Town mouse visits the new McCrum Yard

In Eton’s Yard.

Pause to be gobsmacked,’ said Lord Waldegrave, Provost of Eton, as he took me into the new McCrum Yard, and I was. Designed by John Simpson, it’s one of the most elegant and ingenious buildings of the decade. There are classrooms, a Jafar Hall and a Jafar Gallery, on the outside of which plays a fountain.

The fountain is part of a heat-exchange system that both heats and, in summer, cools the buildings: Eton opens few windows because of the noisy planes overhead. I suspect that The Prince of Wales, opening it the next day, may have quite liked it—and just as well, because it’s visible from Windsor Castle.

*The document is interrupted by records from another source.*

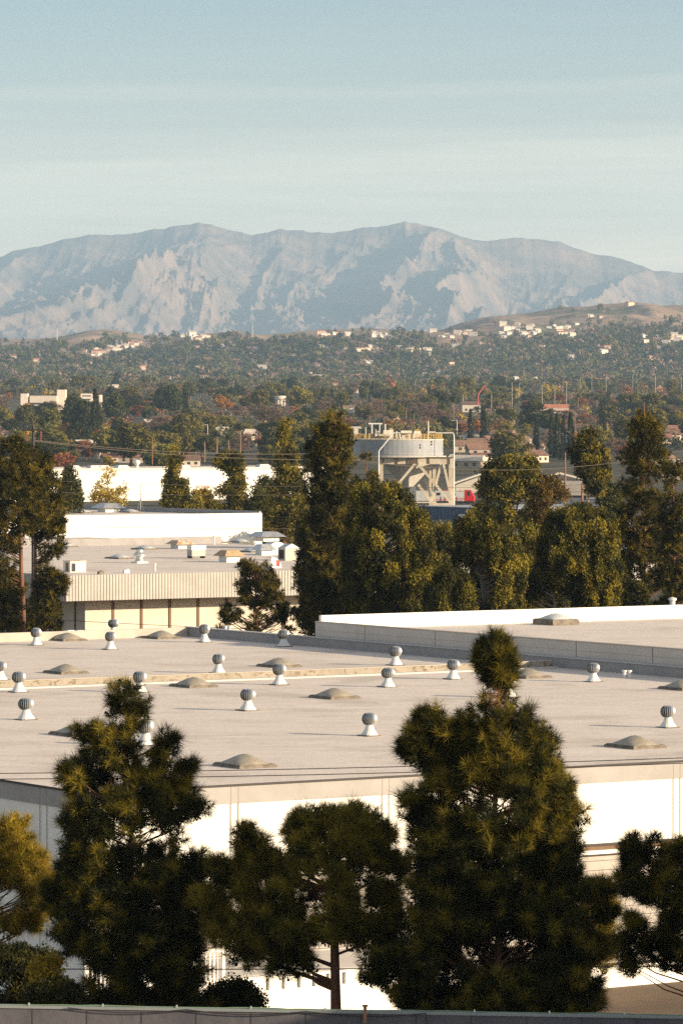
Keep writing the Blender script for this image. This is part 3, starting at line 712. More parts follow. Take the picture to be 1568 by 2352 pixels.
m.add(vs, [(2*k, 2*k+1, 2*k+3, 2*k+2) for k in range(n)] + [tuple(list(range(0, 2*n+2, 2)) + [2*n+2])]); c = MB(); c.cbox((.15,-.72),.22,.01,.15,.85)
box_thing('curved_blower', [('housing', m, VWHITE), ('red_panel', c, REDM)], 628, 1304, RZ, 'curved white blower housing with a dark red side right of the small pine top', 'blower')
for x, y, h, lab in ((492, 1251, 1.0, 'thin white pipe standing between skylights below the white wall'), (358+46-48, 1312, .7, 'thin short pipe behind the ribbed fascia at the left')):
    m = MB(); m.lathe((0,0,0), [(.1,0),(.1,h),(.16,h),(.16,h+.12),(0,h+.13)], 8); o = m.build('vent_pipe', VWHITE); o.location = gpt(x, y, RZ); tag(o, lab, 'roof vent')
for x, y, lab in ((232, 1319, 'small dark box on the front edge of the fascia roof'), (290, 1316, 'small pale bracket on the front edge of the fascia roof')):
    m = MB(); m.cbox((0,0), .3,.2,0,.32,R(TH)); m.cbox((.1,0), .16,.16,.325,.4,R(TH)); o = m.build('roof_box', CURB if 'dark' in lab else VWHITE); o.location = gpt(x, y, RZ); tag(o, lab, 'roof box')

# ================================================================== LONG WHITE WALL BUILDING
C3 = gpt(602, 1222, 9.3); C3.z = 0
z3 = EZ - (1178-HY)/F*C3.y
lw = empty('white_warehouse', tuple(C3), 'long windowless white warehouse behind the fascia building, its bright wall ending at a sharp corner', 'warehouse')
m = MB(); lb(m, -95, 0, 0, 80, 0, z3-.45, C3); part(m, 'wall', WHITE, lw)
m = MB(); lb(m, -95, -.3, .31, 79, z3-.446, z3-.41, C3); part(m, 'roof', ROOF, lw)
m = MB(); lb(m, -95, 0, 0, .3, z3-.44, z3, C3); part(m, 'front_parapet', WHITE, lw)
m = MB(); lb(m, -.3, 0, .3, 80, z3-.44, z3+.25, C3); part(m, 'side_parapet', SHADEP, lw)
m = MB()
for a in (-9.5, -19.5, -29.5, -39.5): m = MB(); lb(m, a-.03, a+.03, -.006, -.002, 9.4, z3-.1, C3); part(m, 'panel_joint', GREYW, lw)
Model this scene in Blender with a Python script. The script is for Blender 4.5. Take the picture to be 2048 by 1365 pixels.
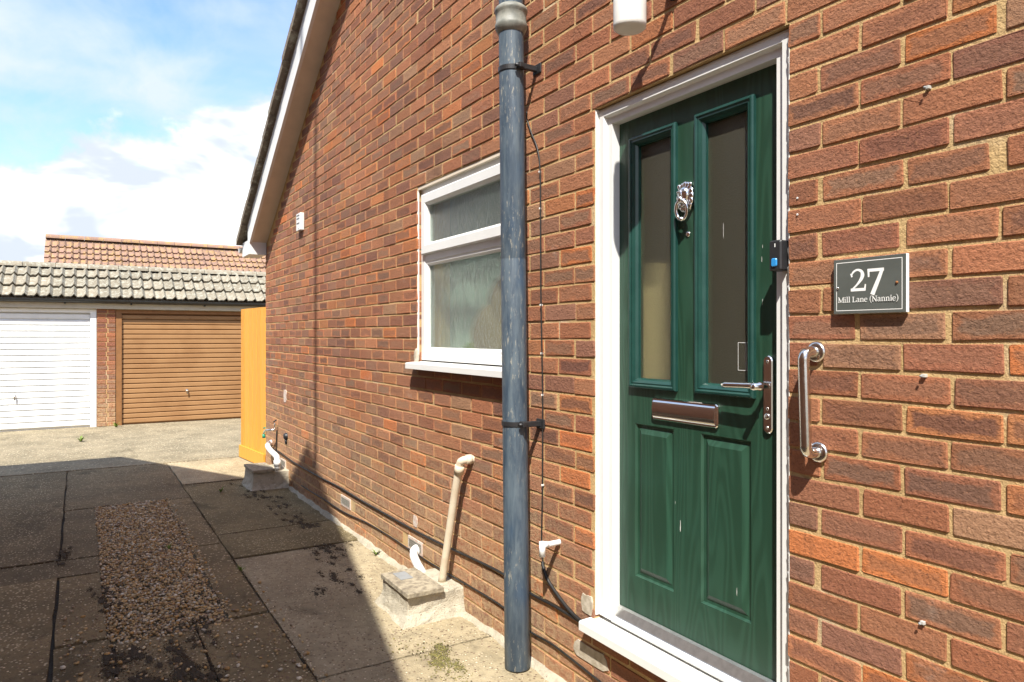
import bpy, bmesh, math, random
import numpy as np
from mathutils import Vector, Matrix
R = random.Random(7)
S = bpy.context.scene
COL = S.collection
for o in list(bpy.data.objects): bpy.data.objects.remove(o)

# ------------------------------------------------------------------ camera, sky, sun, exposure
CAM_H = 1.445; CAM_W = 1.72; CA = 0.8554; SA = 0.518; FPX = 1429.0; HORIZON = 672.7
cam = bpy.data.cameras.new('camera'); camo = bpy.data.objects.new('camera', cam); COL.objects.link(camo)
camo.location = (0, -CAM_W, CAM_H)
camo.rotation_euler = Vector((-CA, SA, 0)).to_track_quat('-Z', 'Y').to_euler()
cam.sensor_width = 36; cam.lens = FPX / 2048 * 36
cam.shift_y = -(682.5 - HORIZON) / 2048
cam.clip_start = 0.05; cam.clip_end = 3000
S.camera = camo
LIGHT = Vector((-1.22, 1.0, -2.15)).normalized()          # the way sunlight travels
sun = bpy.data.lights.new('sun', 'SUN'); sun.energy = 4.4; sun.angle = math.radians(0.55); sun.color = (1, 0.95, 0.86)
suno = bpy.data.objects.new('sun', sun); COL.objects.link(suno); suno.location = (6, -5, 12)
suno.rotation_euler = LIGHT.to_track_quat('-Z', 'Y').to_euler()
S.view_settings.view_transform = 'Standard'; S.view_settings.look = 'None'
S.view_settings.exposure = 1.10; S.view_settings.gamma = 1
S.view_settings.use_curve_mapping = False
S.cycles.max_bounces = 8; S.cycles.diffuse_bounces = 3; S.cycles.glossy_bounces = 3; S.cycles.transmission_bounces = 5

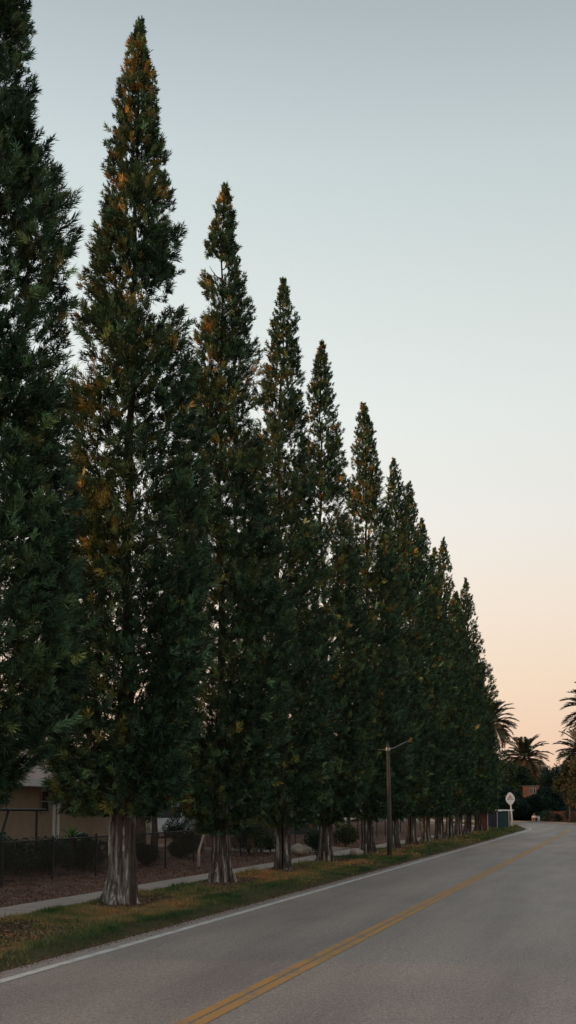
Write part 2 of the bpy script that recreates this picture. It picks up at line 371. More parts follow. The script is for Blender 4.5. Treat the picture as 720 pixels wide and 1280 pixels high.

Mr Simpson hasn’t short-changed on erudition, either. One of the Orders is Doric, out of the capital of which sprouts a rogue volute: from Sparta, it hasn’t been used since the Ancient World. This will be a talking point among Classicists and beaks, but the public—that select part of it that finds itself inside the college will probably be more aware of the beauty of the proportions, the impeccable stonework, the mahogany museum cases of the museum that display Egyptian artifacts and some of the Hamilton vases, and the hall.

It’s a debating chamber for future Prime Ministers. As I left, I couldn’t help wondering if Etonians don’t find university a disappointment. They’ve had all that it could offer here.